I have been, I suppose, a man ever in search of an education (I think that defines me, my life, up until now -- neither food nor water nor shelter but an education have I searched for).
Education is about more than building mental structures; it is about more than attachment to or fascination with ideas.
I am convinced that a proper education starts with a proper understanding of the nature and essence of Deity or God -- the source of all things; and equally am I convinced that the fundamental problem of human existence at an individual and social level is a lack of proper understanding of God's nature. The man truly in search of an education, therefore, is the man truly in search of God.
God is not the Creator -- that is a lesser god than the one of which I speak. I do not, therefore, speak of Jehovah, Jupiter, Shiva, Osiris, Allah, or any of the other appellations for what the Greeks referred to as the Demiurgus. The Creator god is a "jealous" god, and steals from the source god in order create his forms. The source god is a higher god, an unmanifest, uncreate god that stands "beneath" creation as the dark earth stands beneath the organic life on our planet -- the formless source of all form. (I do not mean "beneath" in a spatial sense; in fact, manifestation happens in a concentric manner, therefore, the source god, though still the "dark earth", stands far outside His creation.)
Idea is the only substance. Forms are images and reflections of substance, and, therefore, they are completely insubstantial.
For the "inertially-trained" mind (conditioned by "physical existence" -- the latter being almost an oxymoron for the idealist), "substance" might be equated to, or related more closely to, form rather than to idea. But, for the one acquainted with reality, idea is the only substance. God is the ideal, and, therefore, the substantial.
Pure substance, and also pure motion (non-inertial motion), we become acquainted with in dream states, under the influence of exogenous DMT-like substances, at death, or upon spiritual illumination, i.e. liberation from the cycle of birth and death.
[Things get a bit hazy here but I thought I would leave it in -- I have to stop writing now: ]
The Ancients spoke of Man as an upside down plant -- referring principally to the central nervous system (the evidence of mind) with its roots in the cranium (the "heavens," supported by Atlas, the highest of the vertebrae of the spinal column) and its main trunk being the spinal cord, with all its branches exiting the vertebral foramen. The upside down analogy can be carried farther. For, as implied, we do not experience motion, but only its reflection, while living in the physical sphere -- likewise we do not experience substance, but only its refection. This brings us to the great forces of "being" -- involution (manifestation) and evolution (demanifestation or return to source).

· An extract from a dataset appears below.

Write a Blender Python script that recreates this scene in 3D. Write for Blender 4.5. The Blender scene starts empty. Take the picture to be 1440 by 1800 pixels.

In the upside down world that which is up must eventually come down (the world we inhabit). But, in the spirit world that which involves itself in creation ("goes down") must eventually evolve itself out of creation ("go back up").
That which is whole is that which is number.
I thought this on abike, not under a tree: Knowledge is not knowledge unless it is holistic -- or rather wholistic -- i.e. knowledge of the whole. At least part of me is convinced that partial knowledge, therefore, has another name, ignorance.